Chapter-wise Summary

      Squire Allworthy was the richest man in his district. He lived in Somersetshire. In his youth, he married a very beautiful woman. By her, he had three children all of whom died in infancy. His wife, too, died five years ago and now he lived a retired life with his sister, Miss Bridget Allworthy who had passed the age of thirty.

      Once Squire Allworthy had to go to London for some urgent business. After three months, he came back late in the evening. He took his supper with his sister and went to his chamber for rest, but was much surprised to see an infant wrapped in some coarse linen, lying on his bed. He called his housekeeper Mrs. Deborah Wilkins and, as he had a soft heart, he asked her to take care of the infant that evening and said that, in the morning, he would arrange to provide a nurse for it.

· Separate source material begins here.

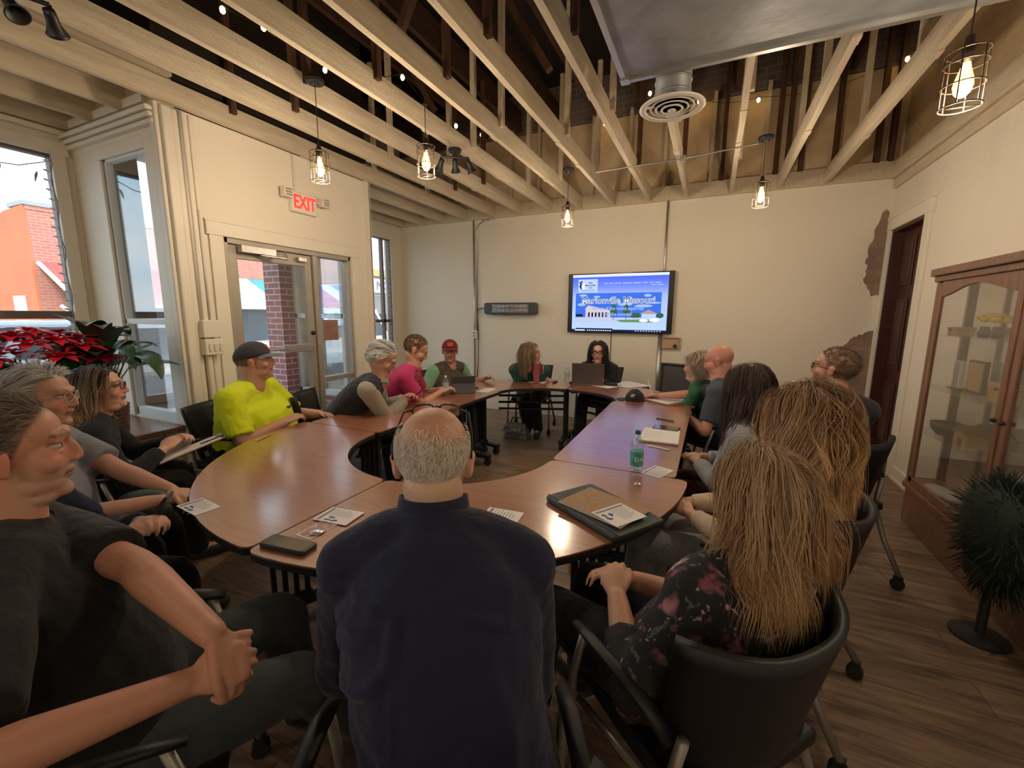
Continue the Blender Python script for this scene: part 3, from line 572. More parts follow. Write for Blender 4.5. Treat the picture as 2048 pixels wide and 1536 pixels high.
# ================================================================== THINGS ON THE WALLS
def tv():
    A=onY(1139.5,551,YB-.06); c=V((-1.215,YB-.07,1.728)); w,h=1.46,.835
    tilt=math.radians(3)
    T=thing('television','large flat television on the back wall showing a town web page','television',tuple(c))
    mat('tv_bezel',(.006,.006,.008),.25); 
    b=MB(); b.box(c+V((0,.012,0)),(w,.035,h)); b.build('casing','tv_bezel',T,bevel=.006)
    MB().box(c+V((0,.05,0)),(.4,.05,.3)).build('wall_bracket','black_metal',T)
    m=bpy.data.materials.new('screen_page'); M['screen_page']=m; m.use_nodes=True; nt=m.node_tree; nt.nodes.clear()
    o=nt.nodes.new('ShaderNodeOutputMaterial'); e=nt.nodes.new('ShaderNodeEmission'); t=nt.nodes.new('ShaderNodeTexCoord'); s=nt.nodes.new('ShaderNodeSeparateXYZ'); r=nt.nodes.new('ShaderNodeValToRGB')
    mr=nt.nodes.new('ShaderNodeMapRange'); mr.inputs[1].default_value=-.42; mr.inputs[2].default_value=.42
    nt.links.new(t.outputs['Object'],s.inputs[0]); nt.links.new(s.outputs[2],mr.inputs[0]); nt.links.new(mr.outputs[0],r.inputs[0]); nt.links.new(r.outputs[0],e.inputs[0]); nt.links.new(e.outputs[0],o.inputs[0])
    el=r.color_ramp.elements; el[0].position=0; el[0].color=(.45,.60,1,1); el[1].position=.30; el[1].color=(.42,.55,1,1)
    for p,cc in((.62,(.35,.45,.98,1)),(.78,(.16,.24,.88,1)),(.93,(.08,.13,.75,1)),(.94,(.70,.76,1,1))): q=el.new(p); q.color=cc
    e.inputs[1].default_value=.95
    def em(n,col,st=.9): 
        mm=bpy.data.materials.new(n); mm.use_nodes=True; nn=mm.node_tree; nn.nodes.clear(); oo=nn.nodes.new('ShaderNodeOutputMaterial'); ee=nn.nodes.new('ShaderNodeEmission'); ee.inputs[0].default_value=(*col,1); ee.inputs[1].default_value=st; nn.links.new(ee.outputs[0],oo.inputs[0]); M[n]=mm
    for n,col in dict(s_sky=(.05,.16,.72),s_dark=(.01,.015,.06),s_white=(.80,.86,1),s_panel=(.50,.62,.98),s_green=(.12,.28,.10),s_leaf=(.04,.12,.07),s_road=(.50,.56,.78),s_build=(.62,.55,.62),s_cloud=(.35,.5,.9),s_roof=(.40,.30,.34),s_teal=(.1,.5,.5)).items(): em(n,col)
    y=c.y-.007
    def P(nm,x0,z0,x1,z1,mm,d=0,par=T): return MB().bb((c.x+x0,y-.0015-d,c.z+z0),(c.x+x1,y-d,c.z+z1)).build(nm,mm,par)
    sc=P('screen',-.66,-.40,.66,.40,'screen_page')
    P('taskbar',-.66,-.40,.66,-.37,'s_dark',.002,sc)
    b=MB()
    for i in range(11): b.box((c.x-.42+i*.033,y-.006,c.z-.385),(.018,.002,.016))
    for i in range(10): b.box((c.x+.26+i*.036,y-.006,c.z-.385),(.016,.002,.010))
    b.bb((c.x-.61,y-.007,c.z-.393),(c.x-.46,y-.005,c.z-.376)); b.build('taskbar_icon','s_white',sc)
    P('window_strip',-.60,-.372,-.06,-.355,'s_dark',.002,sc)
    bn=P('banner',-.61,-.27,.58,.14,'s_sky',.002,sc)
    for (x,z,rx,rz) in((-.5,.11,.06,.016),(-.3,.09,.05,.014),(.40,.10,.05,.02),(.5,.0,.08,.012),(.1,-.02,.1,.02),(-.52,-.02,.06,.02),(.35,-.04,.12,.02)): MB().ell((c.x+x,y-.004,c.z+z),(rx,.001,rz)).build('cloud','s_cloud',bn)
    P('road',-.61,-.27,.58,-.20,'s_road',.003,bn)
    b=MB(); b.prism([(-.02,-.235),(.5,-.22),(.5,-.265),(.06,-.265)],y-.006,y-.004,fn=lambda a,d,yy:(c.x+a,yy,c.z+d)); b.build('lawn','s_green',bn)
    b=MB(); b.prism([(-.46,-.20),(-.46,-.07),(-.42,-.03),(-.1,-.10),(-.1,-.20)],y-.006,y-.004,fn=lambda a,d,yy:(c.x+a,yy,c.z+d)); b.build('white_building','s_build',bn)
    b=MB()
    for i in range(6): b.bb((c.x-.42+i*.05,y-.008,c.z-.195),(c.x-.395+i*.05,y-.006,c.z-.13))
    b.bb((c.x-.60,y-.008,c.z-.19),(c.x-.5,y-.006,c.z-.155)); b.build('shop_window','s_dark',bn)
    b=MB(); b.prism([(.30,-.15),(.55,-.15),(.42,-.09)],y-.008,y-.006,fn=lambda a,d,yy:(c.x+a,yy,c.z+d)); b.build('gazebo_roof','s_roof',bn); b=MB(); b.bb((c.x+.33,y-.007,c.z-.22),(c.x+.52,y-.005,c.z-.15)); b.build('gazebo','s_panel',bn)
    b=MB(); b.ell((c.x+.36,y-.006,c.z-.24),(.06,.002,.022)); b.ell((c.x+.50,y-.006,c.z-.23),(.07,.002,.03)); b.build('parked_car','s_white',bn)
    for x in(-.055,.12): b=MB(); b.ell((c.x+x,y-.006,c.z-.12),(.05,.002,.055)); b.ell((c.x+x,y-.006,c.z-.07),(.035,.002,.05)); b.bb((c.x+x-.004,y-.008,c.z-.24),(c.x+x+.004,y-.006,c.z-.15)); b.build('tree','s_leaf',bn)
    for x in(.22,.27,.57): MB().ell((c.x+x,y-.006,c.z-.17),(.05,.002,.035)).build('bush','s_leaf',bn)
    R=Matrix(((1,0,0,0),(0,0,-1,0),(0,1,0,0),(0,0,0,1)))
    def tx(nm,s,x,z,sz,mm,off=0,d=.010,al='CENTER',sx=1): return text_mesh(nm,s,sz,mm,bn,Matrix.Translation((c.x+x,y-d,c.z+z))@R@Matrix.Diagonal((sx,1,1,1)),extrude=.0004,offset=off,align=al)
    tx('headline_outline','Marionville Missouri',-.01,.035,.128,'s_white',.0045,.010,sx=.98); tx('headline','Marionville Missouri',-.01,.035,.128,'s_dark',-.0012,.0115,sx=.98)
    tx('subtitle_outline','Home of the white squirrels',.0,-.075,.062,'s_white',.0015,.010); tx('subtitle','Home of the white squirrels',.0,-.075,.062,'s_sky',.0,.0115)
    tx('subtitle_outline','and the comets!',.0,-.155,.062,'s_white',.0015,.010); tx('subtitle','and the comets!',.0,-.155,.062,'s_sky',.0,.0115)
    lp=P('logo_panel',-.575,.155,-.295,.335,'s_panel',.003,sc)
    b=MB(); b.tube([(c.x-.53,y-.008,c.z+.20),(c.x-.548,y-.008,c.z+.24),(c.x-.535,y-.008,c.z+.27),(c.x-.55,y-.008,c.z+.295),(c.x-.53,y-.008,c.z+.31),(c.x-.515,y-.008,c.z+.29)],[.008,.014,.012,.014,.011,.007],8,flat=1); b.v=[(p[0],y-.008+(p[1]-y+.008)*.1,p[2]) for p in b.v]; b.build('squirrel_tail','s_dark',lp)
    b=MB(); b.ell((c.x-.50,y-.007,c.z+.225),(.02,.001,.028)); b.ell((c.x-.492,y-.007,c.z+.268),(.013,.001,.014)); b.build('squirrel','s_white',lp)
    for s,z,sz in(('Visit',.285,.034),('Marionville',.25,.034),('.com',.217,.03)): text_mesh('logo_text',s,sz,'s_dark',lp,Matrix.Translation((c.x-.40,y-.009,c.z+z))@R,extrude=.0004,offset=.0008)
    P('logo_line',-.53,.178,-.33,.183,'s_dark',.006,lp)
    b=MB(); x=-.20
    for wd in(.05,.05,.09,.12,.10,.07,.05,.08): b.bb((c.x+x,y-.006,c.z+.268),(c.x+x+wd,y-.004,c.z+.277)); x+=wd+.022
    b.bb((c.x+.44,y-.006,c.z+.24),(c.x+.49,y-.004,c.z+.248)); b.bb((c.x+.51,y-.006,c.z+.24),(c.x+.59,y-.004,c.z+.248)); b.build('menu_text','s_panel',sc)
    b=MB(); b.tube([(c.x-.09,YB-.008,1.31),(c.x-.09,YB-.008,.15)],.005,6); b.build('power_cable','black_plastic',T)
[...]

      Next morning, at breakfast, he sent for the child and giving it to his sister, Miss Bridget Allworthy, he asked her to bring him up as his own. His sister, who was always ready to oblige her brother, readily agreed. Now, Mr. Allworthy proceeded to discover the mother of the infant. He entrusted the task to find out the mother of the foundling to Mrs. Wilkins.

      There were many speculations about the infant. People suspected even Squire Allworthy to be the father of the infant. Mrs. Wilkins went to the parish, to make inquiries and, after consultation with an elderly woman of the parish she came to the conclusion that Jenny Jones, who belonged to the same parish, was the mother of the infant. Jenny Jones had lived several years as a servant with a schoolmaster, Mr. Partridge, from whom she acquired a great skill in the Latin language. On being questioned by Mrs. Deborah Wilkins, she readily confessed to her crime.

      Squire Allworthy, who was a justice of the peace, sent for Jenny Jones. He took her into his study and rebuked her for her moral lapse and advised her to lead an innocent and virtuous life. He then asked her to reveal the name of the wicked man who had seduced her, but she entreated him not to persist in asking her the name of the father of her infant as she was under the most solemn ties and the most religious vows to conceal his name at this time. Mr. Allworthy, therefore, dismissed her and recommended repentance.

      Squire Allworthy was very hospitable. His house as well as heart were never shut for any kind of man. A quack doctor named Blifil, who could not earn his bread, found a welcome at Mr. Allworthy's table. Soon afterward, Dr. Blifil sent for his younger brother, Captain Blifil, and introduced him to all the members of Allworthy's family. Captain Blifil had come on a short visit there but stayed on for a long time. He and Miss Bridget soon fell in love with each other and were secretly married.

      One day while walking, Dr. Blifil, with great concern, revealed the fact to Squire Allworthy, but the latter but did not show any displeasure and said that he saw no reason why he should object to his sister's choice of her own happiness. He was sure that Captain Blifil was a man of sense and honor. When Captain Blifil found that his position was secure in the house of Mr. Allworthy, he began to treat his brother with rudeness and contempt. The doctor was much grieved at the ingratitude of his brother. So he left the place and went to London where he died soon after, of a broken heart.

Critical Analysis

      In Book I, we are introduced to a few characters, the main characters being Squire Allworthy, and the hero of the novel, Tom Jones, who is discovered as a foundling, and the others being Allworthy's sister Bridget, Mrs. Wilkins, Jenny Jones, Partridge and Captain Blifil. The scene is laid in a village in Somersetshire. Squire Allworthy is a country justice and a gentleman. His house keeper, Mrs. Wilkins is quite selfish and malicious. Dr. Blifil is a minor character and a contrast to Captain Blifil, his brother. Bridget's anxiety for Tom's welfare is suggestive. Tom's parentage is not disclosed by Jenny who quietly places the foundling in the bed of Allworthy. The natural goodness of Allworthy is revealed in, his decision to adopt the foundling. Captain Blifil marries Bridget. His character makes the reader feel that his son will have the ugly traits of his father. Fielding is a master of the art of plot construction. In the very first book, he creates suspense about Tom's parentage and he arouses the curiosity of the reader.